A little background on the Bay Bridge failure
October 29, 2009 at 6:17 PM by Dr. Drang
You probably heard about the structural failure on the San Francisco/Oakland Bay Bridge earlier this week. When I went looking for information on the nature of the failure, the news articles I found were disappointing. It’s not that the reporters did a poor job, its just that their focus—which was, quite rightly, on how the failure would affect their local readers and viewers—didn’t match mine. I wanted to know exactly what failed, and although that information was in the stories, I had to tease it out of the photos and certain tidbits in the text. This is what I found.
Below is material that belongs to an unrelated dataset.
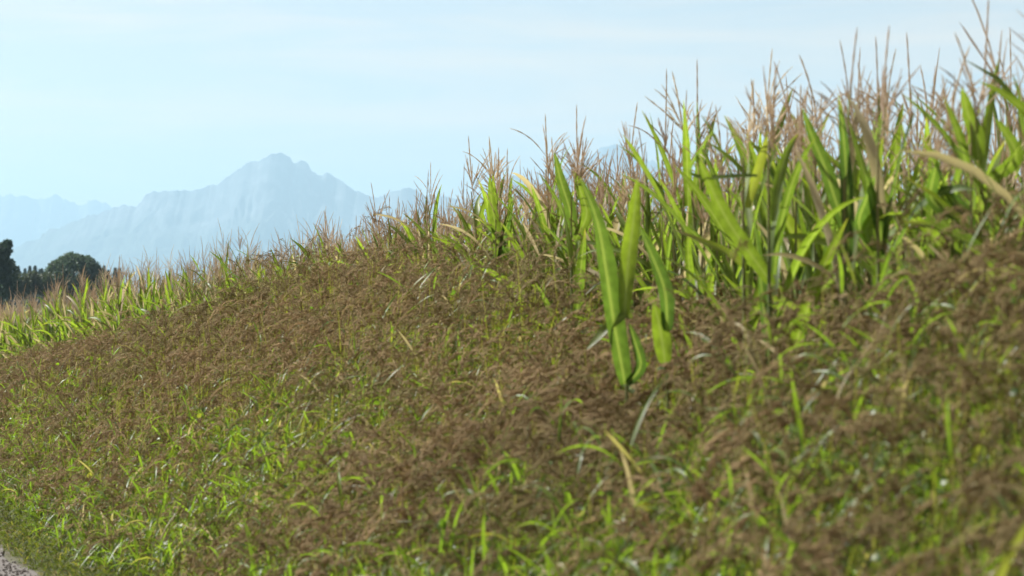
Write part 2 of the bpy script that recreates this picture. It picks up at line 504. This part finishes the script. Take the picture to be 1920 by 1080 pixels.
def conifer_mesh(rng, h=1.0):
    cr = MB(); n = 1500
    t = rng.uniform(0, 1, n) ** .8
    layer = .75 + .25 * np.sin(t * 46)
    r = (1 - t) * .25 * layer * rng.uniform(.55, 1.05, n)
    a = rng.uniform(0, 6.28, n)
    P = np.stack([np.cos(a) * r, np.sin(a) * r, .08 + t * .92 - r * .35], 1)
    quads(cr, P, rng.uniform(.03, .06, n), rng, rng.uniform(0, 1, n))
    tk = MB(); z = np.linspace(-.01, .97, 6)
    V, F = tube(np.stack([z * 0, z * 0, z], 1), .016 * (1.02 - z), 6); tk.add(V, F, (0, 0, 0))
    return cr.mesh('crown', CONIFER, False), tk.mesh('trunk', BARK)
con = [conifer_mesh(tr) for _ in range(4)]
u = 8.0
while u < 232:
    dist = tr.uniform(1650, 1850)
    X = (u - 960) / FPX * dist
    z0 = float(ground_z(np.array(X), np.array(dist)))
    topv = tr.normal(506, 4.5)
    h = EYE + (HORIZON - topv) * dist / FPX - z0
    root = bpy.data.objects.new('spruce_tree', None); COL.objects.link(root)
    root.location = (X, dist, z0); root.rotation_euler = (0, 0, tr.uniform(0, 6)); root.scale = (h * tr.uniform(1.3, 2.2), h * 1.6, h)
    tag(root, 'small dark spruce in the far forest line below the mountain', 'tree', 'spruces of the far forest line')
    cm, tm = con[tr.integers(0, 4)]
    for nm, me in (('crown', cm), ('trunk', tm)):
        o = bpy.data.objects.new(nm, me); COL.objects.link(o); o.parent = root
    u += tr.uniform(4, 13)

# ------------------------------------------------------------------ maize
HEIGHT = 1.93       # collar of the top leaf; the tassel stands on it
def plant_spec(rng, nleaf=9):
    spec = []
    plane = rng.uniform(0, math.pi)
    for k in range(nleaf):
        f = k / (nleaf - 1)
        z = .50 + (HEIGHT - .66) * f + rng.uniform(-.04, .04)
        az = plane + (math.pi if k % 2 else 0) + rng.normal(0, .35)
        ln = np.interp(f, [0, .4, .75, 1], [.65, .84, .77, .50]) * rng.uniform(.85, 1.15)
        wd = np.interp(f, [0, .4, .8, 1], [.045, .056, .052, .040]) * rng.uniform(.75, 1.2)
        e0 = np.interp(f, [0, .5, 1], [58, 70, 79]) + rng.normal(0, 6)
        bend = np.interp(f, [0, .5, 1], [125, 90, 45]) * rng.uniform(.1, 1.35)
        dry = 0.0
        if f < .25 and rng.random() < .6: dry = rng.uniform(.75, 1)
        elif rng.random() < .15: dry = rng.uniform(.8, 1.0)
        spec.append((z, az, ln, wd, e0, bend, rng.uniform(.1, .8), dry))
    return spec

def stalk_mesh(mb, rng, sides=7, mat=0):
    zz = np.array([-.05, .2, .5, .8, 1.1, 1.4, 1.65, HEIGHT, HEIGHT + .18])
    P = np.stack([.012 * np.sin(zz * 2 + 1), .012 * np.cos(zz * 2.3), zz], 1)
    P[:, :2] -= P[0, :2]
    V, F = tube(P, np.array([.014, .014, .013, .012, .011, .009, .007, .0045, .0038]), sides)
    C = np.zeros((len(V), 3)); C[:, 0] = rng.uniform(.2, .8); C[:, 1] = np.repeat(np.where(zz > 1.7, .55, .1), sides)
    mb.add(V, F, C, mat)

def maize_parts(rng):
    """separate meshes: stalk, leaves, tassel"""
    parts = []
    m = MB(); stalk_mesh(m, rng); parts.append(('stalk', m.mesh('stalk', STALK)))
    for (z, az, ln, wd, e0, bend, ti, dr) in plant_spec(rng):
        m = MB(); maize_leaf(m, z, az, ln, wd, e0, bend, rng, 12, ti, dr, 0, .008)
        parts.append(('leaf', m.mesh('leaf', LEAF)))
    m = MB(); tassel(m, HEIGHT + .15, rng, True)
    parts.append(('tassel', m.mesh('tassel', TASSEL)))
    return parts

def maize_template(rng):
    m = MB(); stalk_mesh(m, rng, 3, 1)
    for (z, az, ln, wd, e0, bend, ti, dr) in plant_spec(rng, 9)[2:]:
        maize_leaf(m, z, az, ln, wd, e0, bend, rng, 7, ti, dr, 0)
    tassel(m, HEIGHT + .15, rng, False, 2, 1.08)
    return m.template()

def scatter(mb, T, pos, rotz, scale, tint=None, dry=None, tilt=None, tiltaz=None, squash=None):
    V, F, C, M = T
    K, n = len(pos), len(V)
    if K == 0: return
    scale = np.broadcast_to(scale, K)
    c, s = np.cos(rotz)[:, None], np.sin(rotz)[:, None]
    x = (V[None, :, 0] * c - V[None, :, 1] * s) * scale[:, None]
    y = (V[None, :, 0] * s + V[None, :, 1] * c) * scale[:, None]
    z = np.broadcast_to(V[None, :, 2] * scale[:, None], x.shape)
    if squash is not None: z = z * squash[:, None]
    if tilt is not None:
        ca, sa = np.cos(tiltaz)[:, None], np.sin(tiltaz)[:, None]
        ct, st = np.cos(tilt)[:, None], np.sin(tilt)[:, None]
        r = x * ca + y * sa
        r2, z = r * ct + z * st, -r * st + z * ct
        x, y = x + (r2 - r) * ca, y + (r2 - r) * sa
    out = np.stack([x, y, z], -1) + pos[:, None]
    CC = np.repeat(C[None], K, 0).copy()
    if tint is not None: CC[..., 0] = np.clip(CC[..., 0] + tint[:, None], 0, 1)
    if dry is not None: CC[..., 1] = np.clip(CC[..., 1] + dry[:, None], 0, 1)
    FF = (F[None] + (np.arange(K) * n)[:, None, None]).reshape(-1, 4)
    mb.V.append(out.reshape(-1, 3).astype(np.float32)); mb.F.append(FF + mb.n)
    mb.C.append(CC.reshape(-1, 3).astype(np.float32)); mb.M.append(np.tile(M, K)); mb.n += K * n

# rows follow the curved field edge
rng = np.random.default_rng(21)
rows = []
fy = np.linspace(5, 150, 6000)
fx = field_edge(fy)
tx, ty = np.gradient(fx), np.gradient(fy)
ln = np.hypot(tx, ty)
nx_, ny_ = ty / ln, -tx / ln            # to the right of the way along the rows
for k in range(11):
    ox, oy = fx + nx_ * k * .75, fy + ny_ * k * .75
    arc = np.concatenate([[0], np.cumsum(np.hypot(np.diff(ox), np.diff(oy)))])
    a = np.arange(0, arc[-1], .115)
    a = a + rng.normal(0, .04, len(a))
    X = np.interp(a, arc, ox) + rng.normal(0, .05, len(a))
    Y = np.interp(a, arc, oy) + rng.normal(0, .05, len(a))
    keep = rng.random(len(a)) > .06
    rows.append(np.stack([X, Y, np.full(len(a), k)], 1)[keep])
plants = np.concatenate(rows)
u = pix_u(plants[:, 0], plants[:, 1])
near = plants[:, 2] < 3
plants = plants[(u > -160) & (u < np.where(near, 2350, 2060)) & (plants[:, 1] > 9.7)]
u = pix_u(plants[:, 0], plants[:, 1])
vis = np.array([1, .75, .5, .3, .2, .12, .1, .08, .06, .05, .04])[plants[:, 2].astype(int)]
score = vis / plants[:, 1] * ((u > 10) & (u < 1930))

variants = [maize_parts(np.random.default_rng(100 + i)) for i in range(16)]
GROUP = 'maize plants along the field edge'
LABEL = 'green maize plant with a thin brown tassel in the crowded field edge'
def maize_plant(X, Y, rz, scale, variant, label=LABEL, tilt=(0, 0), skip=()):
    root = bpy.data.objects.new('maize_plant', None); COL.objects.link(root)
    root.location = (X, Y, float(ground_z(np.array(X), np.array(Y))))
    root.rotation_euler = (tilt[0], tilt[1], rz); root.scale = (scale, scale, scale)
    tag(root, label, 'maize plant', GROUP)
    for nm, me in variants[variant]:
        if nm in skip: continue
        o = bpy.data.objects.new(nm, me); COL.objects.link(o); o.parent = root
    return root

# plants one can pick out of the crowd: their showing leaves are traced, the rest as for the others
def spline(pts, n):
    pts = np.asarray(pts, float)
    s = np.concatenate([[0], np.cumsum(np.linalg.norm(np.diff(pts, axis=0), axis=1))]); s /= s[-1]
    fs = [lerp_curve(s, pts[:, i]) for i in range(3)]
    t = np.linspace(0, 1, n)
    return np.stack([f(t) for f in fs], 1)

def traced_leaf(root, pts, width, tint, dry=0.0, turn=0.0, depth_end=0.0, twist=.5, tipdry=0.0, wave=.04):
    """pts: (u, v) from the base to the tip, at the plant's distance"""
    dist = root.location.y
    width *= .84
    r = np.random.default_rng(int(pts[0][0] * 7 + pts[-1][1]))
    n = len(pts)
    P = np.array([pix(a, b, dist + depth_end * i / (n - 1)) for i, (a, b) in enumerate(pts)]) - np.array(root.location)
    P[0, :2] *= .25
    P = spline(P, 18)
    t = np.linspace(0, 1, 18)
    W = width * np.interp(t, [0, .06, .3, .6, .85, .95, 1], [.5, .75, 1, .95, .6, .3, .03])
    T = tangents(P)
    S = unit(np.cross(T, np.broadcast_to([0., 1, 0], T.shape)))
    B = np.cross(T, S)
    a = turn + twist * (t - .4)
    S = S * np.cos(a)[:, None] + B * np.sin(a)[:, None]
    V, F, mid = ribbon(P, W, S, .3, wave, r)
    tt = np.repeat(t, 3)
    C = np.stack([np.clip(tint + .2 * (tt - .5), 0, 1), np.clip(dry + tipdry * np.clip(tt - .6, 0, 1) * 2.5, 0, 1), mid], 1)
    m = MB(); m.add(V, F, C)
    o = m.build('leaf', LEAF, root)
    return o

def short_stalk(root, top):
    zz = np.linspace(-.05, top, 8)
    m = MB(); V, F = tube(np.stack([.01 * np.sin(zz * 2), .01 + 0 * zz, zz], 1), np.linspace(.013, .006, 8), 7)
    m.add(V, F, (.5, .1, 0)); m.build('stalk', STALK, root)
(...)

The failure occurred in the eastern portion of the bridge, between Oakland and Yerba Buena Island. This section is in the process of being upgraded; on Labor Day weekend, workers found a crack in a steel member of the bridge, and temporary reinforcement was added to that member.
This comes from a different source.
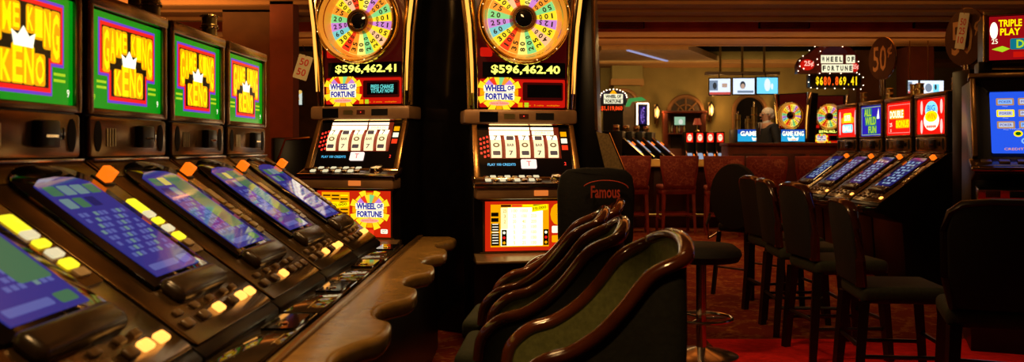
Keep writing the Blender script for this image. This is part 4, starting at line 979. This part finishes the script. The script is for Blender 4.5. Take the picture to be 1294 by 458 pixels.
# distant wheel machines and their jackpot sign
c1 = clone(W2, (at(1047, 0, 17.2)[0], 17.2, 0), R(-6), 'distant wheel slot machine with round wheel, beneath the big jackpot sign')
c2 = clone(W2, (at(1002, 0, 16.6)[0], 16.6, 0), -R(48), 'distant wheel slot machine turned aside so its wheel looks oval')
c1.scale = c2.scale = (.9, .9, .9)
def jackpot_sign():
    Y = 16.6; x, _, z = at(1058, 90, Y); root = empty('jackpot_sign', (x, Y, z), 0, 'bulb-edged jackpot sign with black and white letter tiles and orange digits', 'sign')
    s = Y/1100
    M = upface(0, 0, 0)
    def q(px, py): return ((px-1058)*s, (90-py)*s)
    b = MB(); b.prism([q(1008, 93), q(1084, 93), q(1084, 70), q(1075, 60), q(1062, 55), q(1048, 55), q(1032, 60), q(1022, 68), q(1012, 74), q(1008, 82)], -.2, .0, mat('sign_maroon', (.12, .01, .01), .4, noise=.2), M, bev=.01)
    b.prism(ell(*q(1055, 68), 16*s, 9*s, 20, 0, PI), 0, .01, mat('sign_violet', (.08, .03, .16), .4, noise=.2), M); b.build('board', root)
    b = MB(); rd = E('neon_pink', 255, 190, 170, 1.2); b.prism(ell(*q(1020, 82), 9*s, 7*s, 16), 0, .012, REDG, M); b.text('25¢', *q(1022, 81), 12*s, 8*s, rd, M, .014, .02); b.build('price_badge', root); b = MB(); b.prism(ell(*q(1080, 85), 5*s, 6*s, 14), 0, .012, REDG, M); b.text('25¢', *q(1081, 85), 7*s, 7*s, rd, M, .014, .02); b.build('price_badge', root)
    tile = E('letter_tile', 250, 245, 205, 1.05)
    b = MB()
    for k, ch in enumerate('WHEEL OF'):
        if ch == ' ': continue
        px = 1040+5.5*k-(1.2 if k > 5 else 0); c = q(px, 75); b.prism(rect(c[0]-2.6*s, c[0]+2.6*s, c[1]-5*s, c[1]+5*s), 0, .02, tile, M); b.text(ch, c[0], c[1], 3.6*s, 6.5*s, INK, M, .022, .05)
    for k, ch in enumerate('FORTUNE'):
        c = q(1041+5.6*k, 86.5); b.prism(rect(c[0]-2.7*s, c[0]+2.7*s, c[1]-5*s, c[1]+5*s), 0, .02, tile, M); b.text(ch, c[0], c[1], 3.8*s, 6.5*s, INK, M, .022, .05)
    b.build('letter_tiles', root)
    b = MB(); c0 = q(1023, 111); c1 = q(1088, 94); b.box(c0[0], c1[0], -.02, .2, c0[1], c1[1], BLACK, .01)
    dy = E('digit_yellow', 250, 210, 20, 1.3); do = E('digit_orange', 255, 90, 20, 1.3)
    for k, ch in enumerate('$680,869.41'):
        c = q(1032.5+4.9*k, 102.5 if ch not in ',.' else 107); b.text(ch, c[0], c[1], (4 if ch not in ',.1' else 1.6)*s, (11 if ch not in ',.' else 2.5)*s, do if ch in '80,' and k < 6 else dy, M, .022, .03)
    b.build('digit_display', root)
    pts = [(1022, 95), (1035, 93), (1048, 93), (1062, 93), (1085, 94), (1090, 98), (1090, 108), (1087, 113), (1078, 113), (1066, 112), (1054, 112), (1042, 112), (1032, 112), (1024, 111), (1021, 104), (1008, 90), (1010, 84), (1010, 77), (1014, 71), (1022, 64), (1029, 59), (1037, 57), (1050, 56), (1056, 56), (1064, 59), (1060, 52), (1036, 65), (1043, 58), (1032, 75), (1015, 87), (1033, 82), (1084, 78), (1082, 92)]
    for p in pts: b = MB(); c = q(*p); b.ball((c[0], c[1], .03), .010, BULBW, 6, M=M); b.build('bulb', root)
    b = MB(); b.tube([(-.3, .05, .3), (-.3, .05, 1.17)], .012, BLACK, 6); b.tube([(.3, .05, .3), (.3, .05, 1.17)], .012, BLACK, 6); b.build('hanger', root)
    return root
jackpot_sign()

# far kiosk, small jackpot sign and slots by the alcove
def small_jackpot():
    Y = 17.6; s = Y/1100; x, _, z = at(775, 125, Y); root = empty('small_jackpot_sign', (x, Y, z), 0, 'small arched jackpot sign with red digits beside the black carousel machine', 'sign'); M = upface(0, 0, 0)
    b = MB(); b.prism([(-17*s, -8*s), (17*s, -8*s), (17*s, 2*s)] + [(17*s*math.cos(PI*i/10), 2*s+10*s*math.sin(PI*i/10)) for i in range(1, 10)] + [(-17*s, 2*s)], -.15, 0, mat('sign_navy', (.02, .02, .08), .4, noise=.2), M); b.build('board', root)
    b = MB(); t = E('letter_tile', 250, 245, 205, 1.05)
    b.prism(rect(-12*s, 12*s, 0, 6*s), 0, .01, t, M); b.text('WHEEL OF', 0, 3*s, 20*s, 4*s, INK, M, .012, .05); b.prism(rect(-12*s, 12*s, -6*s, -.6*s), 0, .01, t, M); b.text('FORTUNE', 0, -3.2*s, 20*s, 4*s, INK, M, .012, .05)
    b.prism([(-5*s, 6*s), (0, 12*s), (5*s, 6*s)], 0, .011, KO, M); b.build('letter_tiles', root)
    b = MB(); b.box(-17*s, 13*s, -.01, .1, -16*s, -8.3*s, BLACK); b.text('$1,119,060', -2*s, -12.3*s, 27*s, 6.5*s, E('digit_red', 255, 70, 20, 1.3), M, .012, .03); b.build('digit_display', root)
    for i in range(13): b = MB(); a = PI*i/12; b.ball((17*s*math.cos(a), 2*s+10*s*math.sin(a), .02), .013, BULBW, 6, M=M); b.build('bulb', root)
    b = MB(); b.box(-.2, .2, .02, .12, -z, -16*s, BLACK); b.build('stand', root)
small_jackpot()
def kiosk():
    Y = 17.4; s = Y/1100; x, _, z = at(812, 144, Y); root = empty('lit_kiosk', (x, Y, 0), 0, 'narrow display framed in white bulbs with dark blue panel by the column', 'display'); M = upface(0, 0, z)
    b = MB(); b.box(-8*s, 8*s, 0, .3, z-17*s, z+14*s, BLACK, .01); b.box(-.1, .1, .05, .25, 0, z-17*s, BLACK); b.build('cabinet', root)
    b = MB(); b.prism(rect(-5*s, 5*s, -13*s, 10*s), 0, .012, E('panel_indigo', 25, 20, 70, .8), M)
    for k, ch in enumerate('JACKPOT'): b.text(ch, 0, 7*s-3*s*k, 5*s, 2.6*s, E('violet_text', 150, 110, 230, 1), M, .014)
    b.build('panel', root)
    for i in range(12):
        for sx in (-1, 1): b = MB(); b.ball((sx*7*s, (-13+2.3*i)*s, .02), .018, BULBW, 6, M=M); b.build('bulb', root)
    for i in range(6): b = MB(); b.ball(((-6+2.4*i)*s, 13*s, .02), .018, BULBW, 6, M=M); b.build('bulb', root)
    b = MB(); b.prism([(-22*s, 9*s), (-18*s, 19*s), (-2*s, 21*s), (4*s, 17*s), (-14*s, 15*s), (-17*s, 9*s)][::-1], .0, .1, glow('green_canopy', (.08, .55, .12), .5), M); b.build('green_canopy', root)
kiosk()
def far_slot(x, y, rz, label, wd=.5, d0=1.25, d1=.9, group='small far machines by the column', sign=None, z=1.55):
    root = empty('far_slot_machine', (x, y, 0), rz, label, 'slot machine', group)
    b = MB(); b.box(-wd/2, wd/2, 0, .4, 0, z, BLACK, .01); b.build('cabinet', root)
    T, L = slope(0, d0, .42, d1); b = MB(); b.prism(rect(-wd/2+.02, wd/2-.02, -L, 0), -.2, 0, BLACK, T); b.tube([(-wd/2+.02, 0, .005), (-wd/2+.02, -L, .005)], .012, CHROME, 6, T); b.build('deck', root)
    b = MB(); b.prism(rrect(-wd*.32, wd*.2, -L*.75, -L*.15, .02, 3), .0, .006, glow('far_screen', (.35, .45, .6), .8), T); b.build('screen', root)
    b = MB(); b.box(wd*.28, wd*.4, -L*.4, -L*.25, 0, .03, ORB, .004, M=T); b.build('service_light', root)
    if sign: 
        b = MB(); M = upface(0, -.005, z-.13); b.prism(rect(-wd/2+.03, wd/2-.03, -.1, .1), 0, .004, sign, M); b.prism(ell(0, 0, wd*.24, .075, 14), .004, .006, E('sign_glare', 255, 215, 180, 1.4), M); b.text('777', 0, 0, wd*.35, .06, KR, M, .008, .02); b.build('lit_sign', root)
    else:
        b = MB(); b.box(-.05, .05, .1, .2, z, z+.12, CHROME, .01); b.build('lamp_top', root)
    return root
for k, (px, lab) in enumerate(((789, 'small far machine with bluish sloped screen, nearest the black carousel'), (801, 'small far machine with bluish sloped screen, below the lit kiosk corner'), (814, 'small far machine with bluish sloped screen, directly under the kiosk'), (826, 'small far machine with bluish sloped screen, farthest from the carousel'))):
    far_slot(at(px, 0, 16.0+.34*k)[0], 16.0+.34*k, R(68), lab, .30, 1.5, 1.14, z=1.62)
REDS = E('far_red_sign', 250, 40, 20, 1.1)
for k, (px, lab) in enumerate(((871.5, 'small machine with red lit sign, first of four from the arched window'), (884.5, 'small machine with red lit sign, second of four from the arched window'), (897.5, 'small machine with red lit sign, third of four, under the wall sconce'), (910, 'small machine with red lit sign, last of four, nearest the dark doorway'))):
    far_slot(at(px, 0, 19.0)[0], 19.0, 0, lab, .20, group='four small machines with red signs behind the bar', sign=REDS, z=1.67)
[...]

The eastern section has a truss structure, and some of its members are eyebars, which are used to carry tension loads. It was one of these eyebars that was (and apparently still is) cracked.
Eyebars are flat plates cut into a sort of dogbone shape with a hole at each end.
Two or more of these plates are arranged parallel to each other to make a complete eyebar assembly (the word eyebar can refer to either a single plate or an assembly). In the Bay Bridge, the eyebar assemblies consist of four plates, as you can see in this photo taken from the side (the photos I’ll be using here are from this San Francisco Chronicle set).
This photo might be a bit confusing because it shows two eyebar assemblies, one in the foreground and one in the background. Ignore the background assembly and note that foreground assembly has four eyebar plates: two closely spaced plates on the left side and two closely spaced plates on the right.
Eyebars are connected to each other and to other parts of the structure via large steel cylinders, called pins, that are driven through the holes in the ends. The reason the eyebars are widened at the ends is to make up for the material lost by the holes.
(Take another look at the photo above. See the dark triangle in the innermost right eyebar plate under the pin? I can’t decide whether that’s the crack that led to the repair or just an oddly-shaped discoloration on the surface of the steel. If it’s the crack, it’s a nasty one—running all the way from the outer edge to the hole.)
Update 10/31/09
The fourth photo on this page confirms that what we’re seeing in the photo above is the crack that led to the repair, not just a rust stain. Scary.
If you’re thinking that an eyebar is like a giant, highly elongated link in a bicycle chain, you’re thinking right.
(Image from bike-parts-direct.co.uk.)
The reinforcement consisted of a set of long steel rods and a pair of anchorages, called saddles. The saddles are attached to the structure just beyond the ends of the cracked eyebar, and the rods are anchored in the saddles.
The rods were meant to reduce the load carried by the eyebar itself. Installing reinforcement like this in an existing structure can be tricky. If you don’t tighten the rods enough, they won’t reduce the load on the eyebar and will be ineffective. If you overtighten the rods, you can cause a premature failure in them or in a saddle or in the structure to which the saddle is attached. Overtightening can also distort the original structure.
According to the Chronicle article, two rods (out of what looks like four) and part of a saddle broke and fell onto the roadway. Don’t assume this means that the rods were overtightened; failures can come from lots of sources, and the current thinking is that vibration-induced fatigue—or possibly abrasion; the article mentions rubbing—led to the failure of the rods. Fatigue is failure due to repeated loading and unloading of a part. The classic example (mentioned by the Caltrans chief engineer in his explanation) is that of a paper clip being bent back and forth until it breaks.
If fatigue is the cause of the failure, the stresses in the rods must have been very high for them to have failed in less than two months. Hard to imagine a repair with such high stresses was allowed.